Given instruction
Look for "with" in the listing below. Gather each line that contains it.

[Begin]

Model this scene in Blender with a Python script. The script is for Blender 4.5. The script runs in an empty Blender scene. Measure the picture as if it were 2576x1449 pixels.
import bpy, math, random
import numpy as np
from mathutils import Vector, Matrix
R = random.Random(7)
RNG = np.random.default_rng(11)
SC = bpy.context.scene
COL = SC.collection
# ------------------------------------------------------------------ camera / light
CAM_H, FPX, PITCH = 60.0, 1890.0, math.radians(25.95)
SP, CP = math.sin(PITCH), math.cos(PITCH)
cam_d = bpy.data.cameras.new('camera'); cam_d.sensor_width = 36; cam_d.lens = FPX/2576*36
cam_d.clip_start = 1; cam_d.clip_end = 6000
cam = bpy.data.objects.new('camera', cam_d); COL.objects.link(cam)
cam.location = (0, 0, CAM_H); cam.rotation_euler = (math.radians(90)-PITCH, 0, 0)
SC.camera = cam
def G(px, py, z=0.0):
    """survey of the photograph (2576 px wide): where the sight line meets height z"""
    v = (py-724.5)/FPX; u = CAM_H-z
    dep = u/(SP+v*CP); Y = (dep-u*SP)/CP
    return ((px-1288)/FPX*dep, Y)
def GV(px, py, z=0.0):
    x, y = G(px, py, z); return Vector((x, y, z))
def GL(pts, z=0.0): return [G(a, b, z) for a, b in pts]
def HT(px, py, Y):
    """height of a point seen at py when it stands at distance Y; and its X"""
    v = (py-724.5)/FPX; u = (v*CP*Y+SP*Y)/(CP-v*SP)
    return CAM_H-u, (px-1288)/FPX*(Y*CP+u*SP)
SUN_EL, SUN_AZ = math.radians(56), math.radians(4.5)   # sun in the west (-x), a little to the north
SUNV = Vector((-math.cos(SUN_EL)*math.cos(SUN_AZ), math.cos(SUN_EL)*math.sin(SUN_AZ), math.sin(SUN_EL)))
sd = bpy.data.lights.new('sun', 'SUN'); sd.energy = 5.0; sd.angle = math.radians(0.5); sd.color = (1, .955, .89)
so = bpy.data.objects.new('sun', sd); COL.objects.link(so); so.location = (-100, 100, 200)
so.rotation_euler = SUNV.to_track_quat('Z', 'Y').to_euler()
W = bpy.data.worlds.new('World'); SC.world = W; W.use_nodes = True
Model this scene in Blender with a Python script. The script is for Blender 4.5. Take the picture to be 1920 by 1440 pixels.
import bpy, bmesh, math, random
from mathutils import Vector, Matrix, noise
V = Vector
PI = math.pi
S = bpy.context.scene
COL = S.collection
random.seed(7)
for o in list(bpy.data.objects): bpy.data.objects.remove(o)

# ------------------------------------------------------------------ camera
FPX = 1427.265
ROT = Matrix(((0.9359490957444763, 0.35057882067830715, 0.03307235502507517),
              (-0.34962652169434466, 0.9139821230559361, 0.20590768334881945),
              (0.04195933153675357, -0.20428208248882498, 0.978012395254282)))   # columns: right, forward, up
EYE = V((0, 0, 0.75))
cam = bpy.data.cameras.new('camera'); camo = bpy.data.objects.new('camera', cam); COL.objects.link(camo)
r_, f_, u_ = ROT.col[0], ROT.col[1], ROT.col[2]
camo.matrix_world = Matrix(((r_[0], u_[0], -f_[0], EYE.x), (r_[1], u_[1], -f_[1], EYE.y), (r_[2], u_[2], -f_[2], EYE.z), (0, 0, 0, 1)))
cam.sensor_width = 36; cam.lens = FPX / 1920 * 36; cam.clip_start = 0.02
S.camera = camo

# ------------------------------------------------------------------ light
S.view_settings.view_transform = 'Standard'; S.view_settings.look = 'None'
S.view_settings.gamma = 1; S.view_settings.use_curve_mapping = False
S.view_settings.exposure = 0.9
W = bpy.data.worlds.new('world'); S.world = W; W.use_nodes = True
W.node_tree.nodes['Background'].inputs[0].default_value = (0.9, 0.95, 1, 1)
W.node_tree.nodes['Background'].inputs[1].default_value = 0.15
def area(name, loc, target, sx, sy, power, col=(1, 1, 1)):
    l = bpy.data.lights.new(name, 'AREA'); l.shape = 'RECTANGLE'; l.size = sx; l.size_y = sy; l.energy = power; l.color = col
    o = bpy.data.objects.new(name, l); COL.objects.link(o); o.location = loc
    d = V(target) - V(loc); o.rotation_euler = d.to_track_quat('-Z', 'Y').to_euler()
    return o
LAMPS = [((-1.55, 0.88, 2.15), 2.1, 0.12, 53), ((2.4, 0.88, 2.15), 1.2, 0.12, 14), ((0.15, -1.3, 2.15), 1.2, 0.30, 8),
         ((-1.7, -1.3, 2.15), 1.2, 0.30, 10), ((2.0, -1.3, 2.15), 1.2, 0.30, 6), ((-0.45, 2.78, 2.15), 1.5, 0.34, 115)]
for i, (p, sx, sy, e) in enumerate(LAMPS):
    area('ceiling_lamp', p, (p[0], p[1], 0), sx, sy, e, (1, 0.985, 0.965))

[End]

Correct result
Model this scene in Blender with a Python script. The script is for Blender 4.5. The script runs in an empty Blender scene. Measure the picture as if it were 2576x1449 pixels.
Model this scene in Blender with a Python script. The script is for Blender 4.5. Take the picture to be 1920 by 1440 pixels.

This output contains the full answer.